I agree and had always assumed as much. This little exercise proves
otherwise.

=MOD((COMBIN(9,3)-84),1)

Returns 1.

Biff

"Harlan Grove" wrote in message
oups.com...
Biff wrote...
So you'd think that A5: =MOD(A4,1) should have a remainder. Or is that
the
fudge factor in effect?


There it is:

=MOD((A1-A2),1)

1.4210854715202E-14

...

I hadn't thought of that, but this is still a bug. COMBIN should *only*
return integers or error values. If both its arguments are numbers,
it'll truncate them to integers, e.g., COMBIN(7.2,2.9) returns the same
result as COMBIN(5,2). If its arguments are integers, then numerically
it can only return integers.

If its result would be beyond Excel's capacity, e.g., COMBIN(1030,515),
no problem having it return #NUM!. If its result would take more than
15 decimal digits, no problem that it'd be only approximately correct
to 15 decimal digits (and it'd also be an integer).
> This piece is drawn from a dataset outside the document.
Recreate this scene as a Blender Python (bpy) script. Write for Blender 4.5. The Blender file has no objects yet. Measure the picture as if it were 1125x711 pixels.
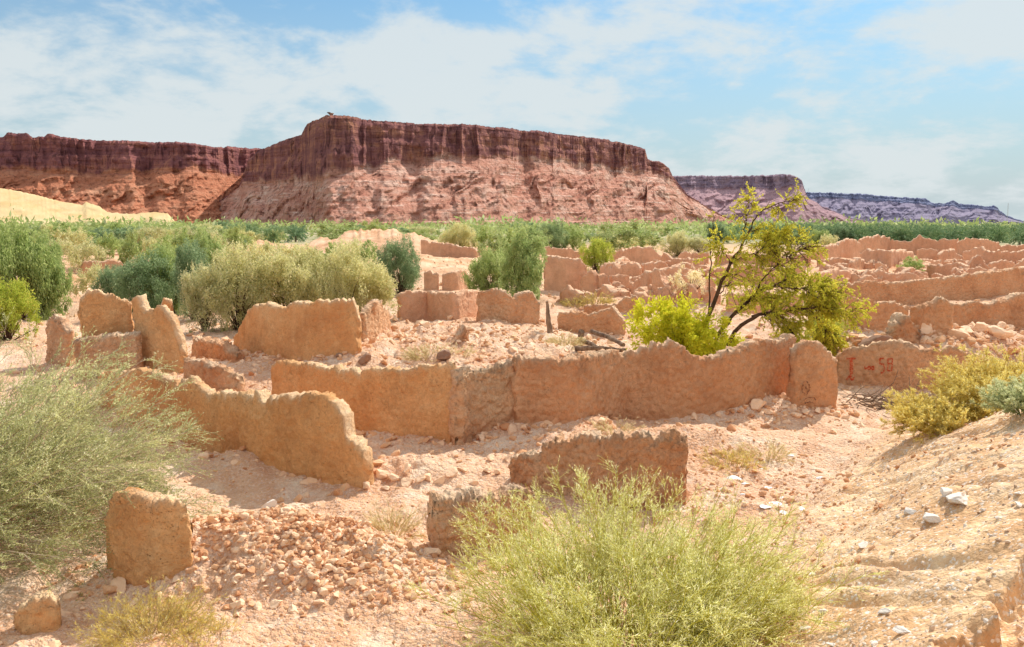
import bpy, math, random
import numpy as np
from mathutils import Vector
R = np.random.default_rng(7)
random.seed(7)
SC = bpy.context.scene
COL = SC.collection
# ------------------------------------------------------------------ camera model
CX, CY, F, PITCH, CAMZ = 562.5, 355.5, 900.0, math.radians(7.0), 5.0
CP, SP = math.cos(PITCH), math.sin(PITCH)
def ray(px, py):
    u = -(py-CY)/F
    v = ((px-CX)/F, CP+SP*u, -SP+CP*u)
    return v[0]/v[1], v[2]/v[1]                 # x and z per metre of y
def at_depth(px, py, Y):
    a, b = ray(px, py)
    return np.array([a*Y, Y, CAMZ+b*Y])
def to_px(x, y, z):
    z = z-CAMZ
    fwd = CP*y-SP*z; up = SP*y+CP*z
    return CX+F*x/fwd, CY-F*up/fwd
# ------------------------------------------------------------------ noise
def _h(ix, iy, iz, s):
    n = (ix.astype(np.int64)*374761393+iy.astype(np.int64)*668265263+iz.astype(np.int64)*2147483647+s*1274126177) & 0xffffffff
    n = ((n ^ (n >> 13))*1274126177) & 0xffffffff
    n = ((n ^ (n >> 16))*2246822519) & 0xffffffff
    return ((n ^ (n >> 15)) & 0xffffff)/float(0xffffff)
def vn(x, y, z=None, s=0):
    x = np.asarray(x, float); y = np.asarray(y, float)
    z = np.zeros_like(x) if z is None else np.asarray(z, float)
    ix, iy, iz = np.floor(x), np.floor(y), np.floor(z)
    fx, fy, fz = x-ix, y-iy, z-iz
    fx = fx*fx*(3-2*fx); fy = fy*fy*(3-2*fy); fz = fz*fz*(3-2*fz)
    r = 0
    for dx in (0, 1):
        wx = fx if dx else 1-fx
        for dy in (0, 1):
            wy = fy if dy else 1-fy
            for dz in (0, 1):
                wz = fz if dz else 1-fz
                r = r+wx*wy*wz*_h(ix+dx, iy+dy, iz+dz, s)
    return r*2-1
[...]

But when it could
easily be represented in 15 or fewer decimal digits, there's no excuse
for it not to be an integer.

FWIW, the standard approach when N gets large enough that FACT(N)
exceeds 15 decimal digits is to use
EXP(GAMMALN(N+1)-GAMMALN(k+1)-GAMMALN(N-k+1)), but in the case of N=9
and k=3, this returns 84.0000000106965, while (COMBIN(9,3)-84) is
negative. Leaves me wondering how Microsoft is calculating this.